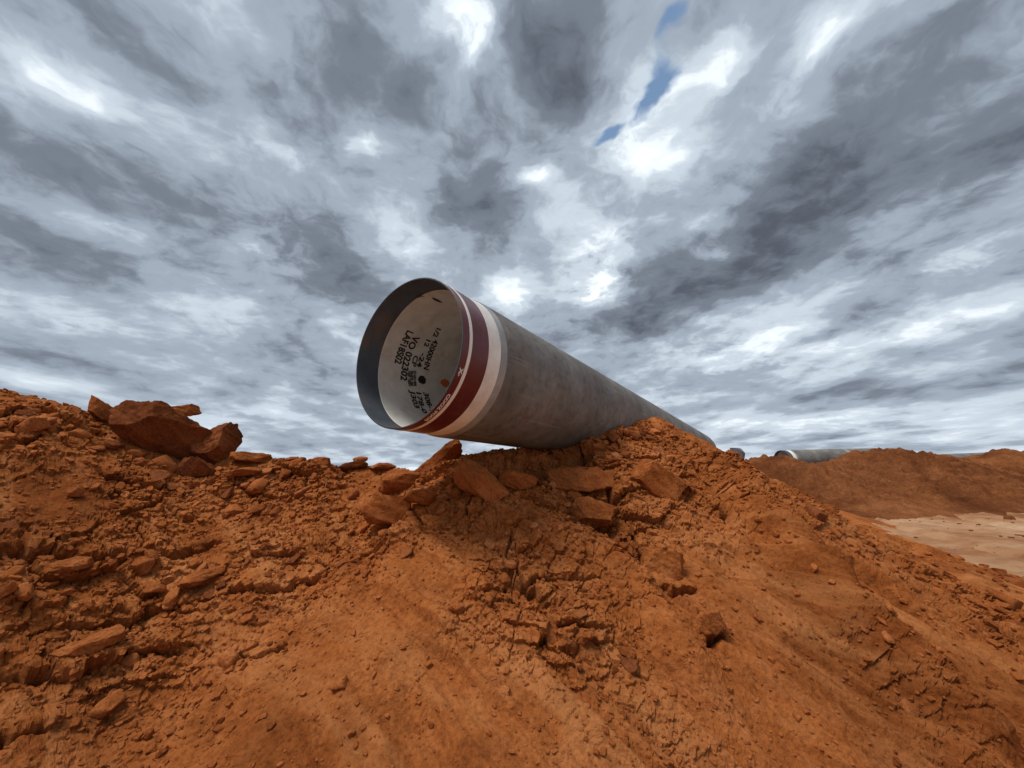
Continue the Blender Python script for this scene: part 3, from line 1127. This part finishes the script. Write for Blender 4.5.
hero('earth_slab', 'thin flat stone just under the shadow of the pipe', 'slab', 562, 463, 34, 10, 0.9, 0, 157, CLOD, 5, -0.05)
hero('earth_slab', 'long flat-topped slab right below where the pipe meets the bank', 'slab', 584, 482, 84, 28, 0.8, -6, 160, CLOD, 5, -0.04)
hero('earth_slab', 'smaller left one of two blocks set just below the long flat-topped slab', 'slab', 556, 508, 38, 28, 0.8, -4, 163, CLOD, 5, -0.02)
hero('earth_slab', 'larger right one of two blocks set just below the long flat-topped slab', 'slab', 592, 510, 60, 32, 0.8, -6, 166, CLOD, 5, -0.03)
hero('earth_slab', 'steep earth plate right of the long flat-topped slab', 'slab', 652, 490, 56, 36, 0.7, -38, 169, CLOD, 5, -0.02)
hero('earth_slab', 'squared earth chunk half way down the bank below the pipe', 'slab', 662, 572, 44, 34, 0.5, -6, 172, SOIL, 5, 0.04)
hero('earth_slab', 'flat pale-topped slab set in the left bank', 'slab', 205, 577, 42, 15, 0.9, 8, 175, CLOD, 5, -0.02)
hero('earth_slab', 'overhanging clod above the dark ledge at far left', 'slab', 70, 568, 40, 16, 0.9, 6, 178, CLOD, 5, -0.03)
hero('earth_slab', 'long thin ledge slab low in the left bank', 'slab', 94, 642, 60, 14, 0.9, 14, 181, CLOD, 5, -0.02)
hero('clod', 'small lone clod on the smooth left slope', 'clod', 77, 496, 14, 11, 0.9, 0, 184, CLOD, 4, -0.02)
hero('clod', 'grey-brown rounded clod at the left edge of the bank', 'clod', 5, 598, 16, 14, 0.9, 20, 187, CLOD, 4, -0.02)
hero('clod', 'large lone clod on the scraped lower right bank', 'clod', 706, 640, 24, 34, 0.7, -28, 190, CLOD, 5, -0.01)
hero('clod', 'round dark clod on the pale flat ground near the right edge', 'clod', 1009, 518, 11, 6, 0.9, 0, 193, FARSOIL, 4, 0, 11)
hero('clod', 'dark clod at the foot of the bank near the right edge', 'clod', 1010, 592, 12, 8, 0.9, 0, 196, FARSOIL, 4, 0, 5.4)

gm = M('grey_blue_rock', 0.6, 0.4)
gm.color(gm.ramp(gm.noise(3, 5), [(0.3, (0.12, 0.13, 0.155)), (0.7, (0.24, 0.25, 0.28))]))
hero('grey_rock', 'small blue-grey rounded lump half buried behind the crest right of the long pipe', 'rock', 738, 454, 17, 14, 1.0, -16, 199, gm.m, 5, 0, 12.2, 0, 0, 10, 0.03, 0.0)


# loose clods: the 300 largest as things, the crumbs as stuff
def scatter_points(n, rmin, rmax, seed, crest=False):
    rg = np.random.default_rng(seed)
    out = []
    while len(out) < n:
        m = n * 4
        az = np.radians(rg.uniform(-58, 54, m))
        r = np.exp(rg.uniform(math.log(rmin), math.log(rmax), m))
        x, y = r * np.sin(az), r * np.cos(az)
        z, s, d = base_h(x, y)
        P, nn, rough = mound_point(x, y)
        ok = (z > 0.02) & (rg.uniform(0, 1, m) < (0.08 + 0.92 * rough ** 1.5) * ((0.2 + 0.8 * np.exp(-d / 0.4)) if crest else 1.0)) & (P[:, 2] > 0)
        # only the side of the ridge that faces the photograph
        tocam = CAM[None] - P
        tocam /= np.linalg.norm(tocam, axis=1)[:, None]
        ok &= (nn * tocam).sum(axis=1) > 0.02
        for i in np.nonzero(ok)[0]:
            out.append((P[i], nn[i], rough[i]))
            if len(out) >= n:
                break
    return out


def rot_to(n, rg):
    q = Vector((0, 0, 1)).rotation_difference(Vector(n))
    return q.to_matrix() @ Matrix.Rotation(rg.uniform(0, 2 * math.pi), 3, 'Z') @ Matrix.Rotation(rg.normal() * 0.35, 3, 'X')


TEMPL = []
for k in range(14):
    rg = np.random.default_rng(500 + k)
    S, F = rock_verts(3, (1.0, rg.uniform(0.6, 0.95), rg.uniform(0.35, 0.7)), 520 + k, 14, 0.36, 0.72, 0.08, 0.04)
    TEMPL.append(new_mesh('clod', S, F))
    TEMPL[-1].materials.append((CLOD, DARKCLOD, CLOD, PALECLOD, CLOD, CLOD, PALECLOD)[k % 7])
rg = np.random.default_rng(77)
for k, (p, n, ro) in enumerate(scatter_points(290, 1.5, 9.0, 901, True)):
    dist = np.linalg.norm(p - CAM)
    size = dist / F_ * (3.0 + 5.5 * rg.uniform() ** 2.0)
    me = TEMPL[k % len(TEMPL)]
    o = bpy.data.objects.new('clod', me)
    COL.objects.link(o)
    R3 = rot_to(n, rg)
    o.matrix_world = Matrix.Translation(Vector(p + n * size * 0.12)) @ R3.to_4x4() @ Matrix.Diagonal((size, size, size, 1))
    tag(o, 'one of many broken red-brown clods strewn loose over the bank', 'clod', 'loose clods strewn over the earth bank')

SM = []
for k in range(20):
    rg = np.random.default_rng(700 + k)
    SM.append(rock_verts(2 if k < 10 else 1, (1.0, rg.uniform(0.6, 0.95), rg.uniform(0.4, 0.75)), 720 + k, 9, 0.4, 0.8, 0.05, 0.0))
VV, FF, off = [], [], 0
rg = np.random.default_rng(78)
for k, (p, n, ro) in enumerate(scatter_points(20000, 1.2, 10.0, 905)):
    big = k % 4 == 0
    S, F = SM[k % 10 if big else 10 + k % 10]
    dist = np.linalg.norm(p - CAM)
    size = dist / F_ * ((1.2 + 2.4 * rg.uniform() ** 2.0) if big else (0.6 + 0.9 * rg.uniform()))
    R3 = np.array(rot_to(n, rg))
    VV.append((S * size) @ R3.T + (p + n * size * 0.2)[None])
    FF.append(F + off)
    off += len(S)
o = link('soil_crumbs', new_mesh('soil_crumbs', np.vstack(VV), np.vstack(FF), False), CLOD)
tag(o, 'scattered small crumbs of red soil covering the bank', 'soil crumbs', None, 'stuff')

# loose gravel on the flat ground at right
rg = np.random.default_rng(91)
VV, FF, off = [], [], 0
for k in range(1500):
    x, y = rg.uniform(4, 18), rg.uniform(4, 17)
    if perlin(np.array([x * 0.6]), np.array([y * 0.6]), 401)[0] < rg.uniform(-0.5, 0.5):
        continue
    S, F = SM[10 + k % 10]
    size = 0.012 + 0.05 * rg.uniform() ** 4
    z = float(ground_z(np.array([x]), np.array([y]))[0])
    VV.append(S * size + np.array([x, y, z + 0.2 * size])[None])
    FF.append(F + off)
    off += len(S)
o = link('gravel', new_mesh('gravel', np.vstack(VV), np.vstack(FF), False), FARSOIL)
tag(o, 'sparse gravel scattered on the pale flat ground', 'gravel', None, 'stuff')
============================================================
### SET PROBLEM:
Please write out all the data again word for word, but not the pictures.

### CORRECT ANSWER:
Continue the Blender Python script for this scene: part 3, from line 1127. This part finishes the script. Write for Blender 4.5.
hero('earth_slab', 'thin flat stone just under the shadow of the pipe', 'slab', 562, 463, 34, 10, 0.9, 0, 157, CLOD, 5, -0.05)
hero('earth_slab', 'long flat-topped slab right below where the pipe meets the bank', 'slab', 584, 482, 84, 28, 0.8, -6, 160, CLOD, 5, -0.04)
hero('earth_slab', 'smaller left one of two blocks set just below the long flat-topped slab', 'slab', 556, 508, 38, 28, 0.8, -4, 163, CLOD, 5, -0.02)
hero('earth_slab', 'larger right one of two blocks set just below the long flat-topped slab', 'slab', 592, 510, 60, 32, 0.8, -6, 166, CLOD, 5, -0.03)
hero('earth_slab', 'steep earth plate right of the long flat-topped slab', 'slab', 652, 490, 56, 36, 0.7, -38, 169, CLOD, 5, -0.02)
hero('earth_slab', 'squared earth chunk half way down the bank below the pipe', 'slab', 662, 572, 44, 34, 0.5, -6, 172, SOIL, 5, 0.04)
hero('earth_slab', 'flat pale-topped slab set in the left bank', 'slab', 205, 577, 42, 15, 0.9, 8, 175, CLOD, 5, -0.02)
hero('earth_slab', 'overhanging clod above the dark ledge at far left', 'slab', 70, 568, 40, 16, 0.9, 6, 178, CLOD, 5, -0.03)
hero('earth_slab', 'long thin ledge slab low in the left bank', 'slab', 94, 642, 60, 14, 0.9, 14, 181, CLOD, 5, -0.02)
hero('clod', 'small lone clod on the smooth left slope', 'clod', 77, 496, 14, 11, 0.9, 0, 184, CLOD, 4, -0.02)
hero('clod', 'grey-brown rounded clod at the left edge of the bank', 'clod', 5, 598, 16, 14, 0.9, 20, 187, CLOD, 4, -0.02)
hero('clod', 'large lone clod on the scraped lower right bank', 'clod', 706, 640, 24, 34, 0.7, -28, 190, CLOD, 5, -0.01)
hero('clod', 'round dark clod on the pale flat ground near the right edge', 'clod', 1009, 518, 11, 6, 0.9, 0, 193, FARSOIL, 4, 0, 11)
hero('clod', 'dark clod at the foot of the bank near the right edge', 'clod', 1010, 592, 12, 8, 0.9, 0, 196, FARSOIL, 4, 0, 5.4)

gm = M('grey_blue_rock', 0.6, 0.4)
gm.color(gm.ramp(gm.noise(3, 5), [(0.3, (0.12, 0.13, 0.155)), (0.7, (0.24, 0.25, 0.28))]))
hero('grey_rock', 'small blue-grey rounded lump half buried behind the crest right of the long pipe', 'rock', 738, 454, 17, 14, 1.0, -16, 199, gm.m, 5, 0, 12.2, 0, 0, 10, 0.03, 0.0)


# loose clods: the 300 largest as things, the crumbs as stuff
def scatter_points(n, rmin, rmax, seed, crest=False):
    rg = np.random.default_rng(seed)
    out = []
    while len(out) < n:
        m = n * 4
        az = np.radians(rg.uniform(-58, 54, m))
        r = np.exp(rg.uniform(math.log(rmin), math.log(rmax), m))
        x, y = r * np.sin(az), r * np.cos(az)
        z, s, d = base_h(x, y)
        P, nn, rough = mound_point(x, y)
        ok = (z > 0.02) & (rg.uniform(0, 1, m) < (0.08 + 0.92 * rough ** 1.5) * ((0.2 + 0.8 * np.exp(-d / 0.4)) if crest else 1.0)) & (P[:, 2] > 0)
        # only the side of the ridge that faces the photograph
        tocam = CAM[None] - P
        tocam /= np.linalg.norm(tocam, axis=1)[:, None]
        ok &= (nn * tocam).sum(axis=1) > 0.02
        for i in np.nonzero(ok)[0]:
            out.append((P[i], nn[i], rough[i]))
            if len(out) >= n:
                break
    return out


def rot_to(n, rg):
    q = Vector((0, 0, 1)).rotation_difference(Vector(n))
    return q.to_matrix() @ Matrix.Rotation(rg.uniform(0, 2 * math.pi), 3, 'Z') @ Matrix.Rotation(rg.normal() * 0.35, 3, 'X')


TEMPL = []
for k in range(14):
    rg = np.random.default_rng(500 + k)
    S, F = rock_verts(3, (1.0, rg.uniform(0.6, 0.95), rg.uniform(0.35, 0.7)), 520 + k, 14, 0.36, 0.72, 0.08, 0.04)
    TEMPL.append(new_mesh('clod', S, F))
    TEMPL[-1].materials.append((CLOD, DARKCLOD, CLOD, PALECLOD, CLOD, CLOD, PALECLOD)[k % 7])
rg = np.random.default_rng(77)
for k, (p, n, ro) in enumerate(scatter_points(290, 1.5, 9.0, 901, True)):
    dist = np.linalg.norm(p - CAM)
    size = dist / F_ * (3.0 + 5.5 * rg.uniform() ** 2.0)
    me = TEMPL[k % len(TEMPL)]
    o = bpy.data.objects.new('clod', me)
    COL.objects.link(o)
    R3 = rot_to(n, rg)
    o.matrix_world = Matrix.Translation(Vector(p + n * size * 0.12)) @ R3.to_4x4() @ Matrix.Diagonal((size, size, size, 1))
    tag(o, 'one of many broken red-brown clods strewn loose over the bank', 'clod', 'loose clods strewn over the earth bank')

SM = []
for k in range(20):
    rg = np.random.default_rng(700 + k)
    SM.append(rock_verts(2 if k < 10 else 1, (1.0, rg.uniform(0.6, 0.95), rg.uniform(0.4, 0.75)), 720 + k, 9, 0.4, 0.8, 0.05, 0.0))
VV, FF, off = [], [], 0
rg = np.random.default_rng(78)
for k, (p, n, ro) in enumerate(scatter_points(20000, 1.2, 10.0, 905)):
    big = k % 4 == 0
    S, F = SM[k % 10 if big else 10 + k % 10]
    dist = np.linalg.norm(p - CAM)
    size = dist / F_ * ((1.2 + 2.4 * rg.uniform() ** 2.0) if big else (0.6 + 0.9 * rg.uniform()))
    R3 = np.array(rot_to(n, rg))
    VV.append((S * size) @ R3.T + (p + n * size * 0.2)[None])
    FF.append(F + off)
    off += len(S)
o = link('soil_crumbs', new_mesh('soil_crumbs', np.vstack(VV), np.vstack(FF), False), CLOD)
tag(o, 'scattered small crumbs of red soil covering the bank', 'soil crumbs', None, 'stuff')

# loose gravel on the flat ground at right
rg = np.random.default_rng(91)
VV, FF, off = [], [], 0
for k in range(1500):
    x, y = rg.uniform(4, 18), rg.uniform(4, 17)
    if perlin(np.array([x * 0.6]), np.array([y * 0.6]), 401)[0] < rg.uniform(-0.5, 0.5):
        continue
    S, F = SM[10 + k % 10]
    size = 0.012 + 0.05 * rg.uniform() ** 4
    z = float(ground_z(np.array([x]), np.array([y]))[0])
    VV.append(S * size + np.array([x, y, z + 0.2 * size])[None])
    FF.append(F + off)
    off += len(S)
o = link('gravel', new_mesh('gravel', np.vstack(VV), np.vstack(FF), False), FARSOIL)
tag(o, 'sparse gravel scattered on the pale flat ground', 'gravel', None, 'stuff')